Unfortunately, attempts to keep the devices hidden often backfire and reduce both their effectiveness and operation life. Douglas Mackemer, national director, parts, supplies and special equipment for Carrier Enterprise, lists draperies and furniture among the biggest guestroom fixtures that effect PTAC airflow.

As PTACs are often placed next to or within windows, covering them with a hotel drapery will not allow air to mix across a room evenly. Mackemer is also against placing furniture near PTACs, such as beds or wing-backed chairs, as they could impair airflow as well. Mackemer recommends three feet of space between a PTAC and furniture, but Bookout suggests six feet of space to ensure that hotels understand the severity of reduced airflow.

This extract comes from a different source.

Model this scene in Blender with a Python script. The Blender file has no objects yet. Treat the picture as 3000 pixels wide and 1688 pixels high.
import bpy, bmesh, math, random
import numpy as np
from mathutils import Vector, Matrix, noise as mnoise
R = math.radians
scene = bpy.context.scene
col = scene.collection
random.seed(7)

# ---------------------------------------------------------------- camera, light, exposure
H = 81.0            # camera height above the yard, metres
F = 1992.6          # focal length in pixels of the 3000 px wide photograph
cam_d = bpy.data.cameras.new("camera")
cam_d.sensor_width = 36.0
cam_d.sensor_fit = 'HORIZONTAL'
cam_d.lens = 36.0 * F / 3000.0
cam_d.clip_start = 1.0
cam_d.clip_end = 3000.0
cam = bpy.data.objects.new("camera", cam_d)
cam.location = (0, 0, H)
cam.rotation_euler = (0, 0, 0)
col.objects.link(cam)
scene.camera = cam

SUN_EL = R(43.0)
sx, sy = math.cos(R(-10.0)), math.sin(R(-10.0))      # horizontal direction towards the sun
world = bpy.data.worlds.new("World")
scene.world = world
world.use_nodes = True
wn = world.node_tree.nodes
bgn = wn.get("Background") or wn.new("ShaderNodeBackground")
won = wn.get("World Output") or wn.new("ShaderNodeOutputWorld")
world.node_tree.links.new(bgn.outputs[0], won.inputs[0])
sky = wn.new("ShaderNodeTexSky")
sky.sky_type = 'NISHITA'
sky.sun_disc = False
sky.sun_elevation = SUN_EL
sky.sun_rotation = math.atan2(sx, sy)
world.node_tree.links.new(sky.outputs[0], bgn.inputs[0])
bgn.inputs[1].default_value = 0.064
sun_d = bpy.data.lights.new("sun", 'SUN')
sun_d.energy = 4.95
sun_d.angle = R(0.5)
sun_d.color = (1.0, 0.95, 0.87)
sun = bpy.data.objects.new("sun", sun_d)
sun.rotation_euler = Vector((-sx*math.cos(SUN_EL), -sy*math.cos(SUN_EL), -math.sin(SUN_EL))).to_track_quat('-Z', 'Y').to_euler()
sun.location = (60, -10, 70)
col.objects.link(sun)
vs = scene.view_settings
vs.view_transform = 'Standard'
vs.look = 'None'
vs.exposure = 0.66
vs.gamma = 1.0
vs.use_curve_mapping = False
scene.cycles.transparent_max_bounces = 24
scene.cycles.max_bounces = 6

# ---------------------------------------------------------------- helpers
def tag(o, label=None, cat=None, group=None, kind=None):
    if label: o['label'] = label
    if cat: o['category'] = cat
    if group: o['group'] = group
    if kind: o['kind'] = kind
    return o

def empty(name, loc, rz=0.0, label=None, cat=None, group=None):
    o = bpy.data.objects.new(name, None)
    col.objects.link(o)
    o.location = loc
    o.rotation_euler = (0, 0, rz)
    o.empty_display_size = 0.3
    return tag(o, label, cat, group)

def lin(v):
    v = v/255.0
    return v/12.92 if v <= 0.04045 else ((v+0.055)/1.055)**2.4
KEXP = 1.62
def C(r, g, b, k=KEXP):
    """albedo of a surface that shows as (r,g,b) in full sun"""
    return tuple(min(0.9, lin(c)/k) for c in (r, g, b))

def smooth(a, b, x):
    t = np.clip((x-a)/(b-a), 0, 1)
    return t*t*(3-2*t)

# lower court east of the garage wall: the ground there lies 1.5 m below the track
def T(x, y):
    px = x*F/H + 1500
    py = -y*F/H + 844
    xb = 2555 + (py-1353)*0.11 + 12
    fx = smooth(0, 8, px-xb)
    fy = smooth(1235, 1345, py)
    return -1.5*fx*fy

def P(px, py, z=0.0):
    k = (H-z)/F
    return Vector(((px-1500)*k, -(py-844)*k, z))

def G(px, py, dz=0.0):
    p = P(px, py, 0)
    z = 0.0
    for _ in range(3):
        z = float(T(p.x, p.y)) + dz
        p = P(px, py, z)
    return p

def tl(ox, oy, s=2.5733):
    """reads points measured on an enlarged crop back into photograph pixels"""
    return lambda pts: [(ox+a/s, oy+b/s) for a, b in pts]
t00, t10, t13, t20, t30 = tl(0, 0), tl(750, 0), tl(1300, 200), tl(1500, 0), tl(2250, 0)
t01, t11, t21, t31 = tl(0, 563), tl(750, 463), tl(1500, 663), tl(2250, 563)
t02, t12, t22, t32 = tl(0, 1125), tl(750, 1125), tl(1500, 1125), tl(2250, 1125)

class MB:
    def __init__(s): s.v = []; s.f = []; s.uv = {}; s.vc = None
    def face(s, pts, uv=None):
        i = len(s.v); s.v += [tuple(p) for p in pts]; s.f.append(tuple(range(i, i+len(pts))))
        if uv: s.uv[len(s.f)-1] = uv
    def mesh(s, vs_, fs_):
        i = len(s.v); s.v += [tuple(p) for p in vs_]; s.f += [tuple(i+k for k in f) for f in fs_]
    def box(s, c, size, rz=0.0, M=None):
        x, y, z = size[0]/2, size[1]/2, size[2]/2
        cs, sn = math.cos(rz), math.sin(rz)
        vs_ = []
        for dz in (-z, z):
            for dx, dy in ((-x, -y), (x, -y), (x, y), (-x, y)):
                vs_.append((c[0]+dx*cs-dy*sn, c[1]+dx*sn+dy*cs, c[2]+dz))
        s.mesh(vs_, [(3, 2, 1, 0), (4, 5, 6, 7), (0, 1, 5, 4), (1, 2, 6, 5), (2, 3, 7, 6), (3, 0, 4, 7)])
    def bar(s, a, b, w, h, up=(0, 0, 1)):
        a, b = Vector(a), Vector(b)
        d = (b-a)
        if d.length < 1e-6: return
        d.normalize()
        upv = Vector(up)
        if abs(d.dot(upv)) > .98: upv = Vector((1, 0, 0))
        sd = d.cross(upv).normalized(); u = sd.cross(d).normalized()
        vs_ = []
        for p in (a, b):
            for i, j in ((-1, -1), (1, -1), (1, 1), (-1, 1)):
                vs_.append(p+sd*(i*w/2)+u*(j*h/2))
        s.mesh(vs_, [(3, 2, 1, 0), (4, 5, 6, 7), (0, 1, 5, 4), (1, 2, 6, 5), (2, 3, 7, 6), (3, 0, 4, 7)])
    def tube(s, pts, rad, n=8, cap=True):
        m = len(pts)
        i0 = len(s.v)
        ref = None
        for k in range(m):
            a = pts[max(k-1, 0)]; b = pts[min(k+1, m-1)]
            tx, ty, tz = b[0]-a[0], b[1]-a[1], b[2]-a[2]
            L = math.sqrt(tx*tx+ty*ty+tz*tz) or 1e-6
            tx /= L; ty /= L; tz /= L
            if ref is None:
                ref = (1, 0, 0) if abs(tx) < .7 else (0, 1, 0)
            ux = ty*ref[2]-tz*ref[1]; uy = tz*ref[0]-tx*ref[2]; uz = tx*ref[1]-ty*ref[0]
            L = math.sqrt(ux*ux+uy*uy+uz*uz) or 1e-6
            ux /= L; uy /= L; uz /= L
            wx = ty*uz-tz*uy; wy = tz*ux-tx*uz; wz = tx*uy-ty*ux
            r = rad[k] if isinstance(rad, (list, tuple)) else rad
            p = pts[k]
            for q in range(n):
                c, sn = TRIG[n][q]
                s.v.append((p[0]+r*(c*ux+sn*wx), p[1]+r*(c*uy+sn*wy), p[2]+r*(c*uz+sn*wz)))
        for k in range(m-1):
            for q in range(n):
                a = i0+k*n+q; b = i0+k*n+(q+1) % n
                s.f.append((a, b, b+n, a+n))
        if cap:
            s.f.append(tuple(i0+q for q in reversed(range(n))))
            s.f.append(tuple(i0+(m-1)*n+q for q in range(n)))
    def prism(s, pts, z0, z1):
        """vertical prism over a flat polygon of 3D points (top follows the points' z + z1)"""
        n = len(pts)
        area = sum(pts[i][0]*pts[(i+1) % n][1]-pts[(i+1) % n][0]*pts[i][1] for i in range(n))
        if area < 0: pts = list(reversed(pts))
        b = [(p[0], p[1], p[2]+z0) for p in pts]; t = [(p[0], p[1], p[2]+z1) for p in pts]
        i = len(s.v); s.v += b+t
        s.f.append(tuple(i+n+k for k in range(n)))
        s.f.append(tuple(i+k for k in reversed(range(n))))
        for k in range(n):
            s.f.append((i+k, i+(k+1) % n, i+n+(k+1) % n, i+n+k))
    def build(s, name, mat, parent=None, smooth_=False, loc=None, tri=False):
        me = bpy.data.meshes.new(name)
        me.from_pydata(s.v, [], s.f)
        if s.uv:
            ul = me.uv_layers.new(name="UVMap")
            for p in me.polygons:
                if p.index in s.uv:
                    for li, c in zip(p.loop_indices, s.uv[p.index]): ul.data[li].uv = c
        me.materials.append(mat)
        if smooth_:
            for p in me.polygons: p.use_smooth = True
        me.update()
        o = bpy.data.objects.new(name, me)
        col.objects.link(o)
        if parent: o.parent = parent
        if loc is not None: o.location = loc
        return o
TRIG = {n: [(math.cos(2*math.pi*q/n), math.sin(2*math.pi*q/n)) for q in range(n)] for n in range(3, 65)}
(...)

Positioning furniture in front of PTAC units can also hinder their efficacy, regardless of how close the furniture appears to be.

Positioning furniture in front of PTAC units can also hinder their efficacy, regardless of how close the furniture appears to be. 

 

“I have seen PTACs under a desk and behind a bed’s headboard,” Bookout said. “Getting creative when hiding the unit helps no one in the end.”

The biggest effect of poor airflow is not guest comfort, but PTAC runtimes. If a PTAC is unable to satisfy a guestroom thermometer, the unit will continue to run indefinitely, which is an easy way for the PTAC to destroy itself over time.

“If the thermostat can’t be satisfied, a PTAC will run itself until its coils eventually freeze,” said William Fizer, president of Lodging Technology. “A PTAC running non stop can create one-quarter to three inches of ice on its coils in some situations.”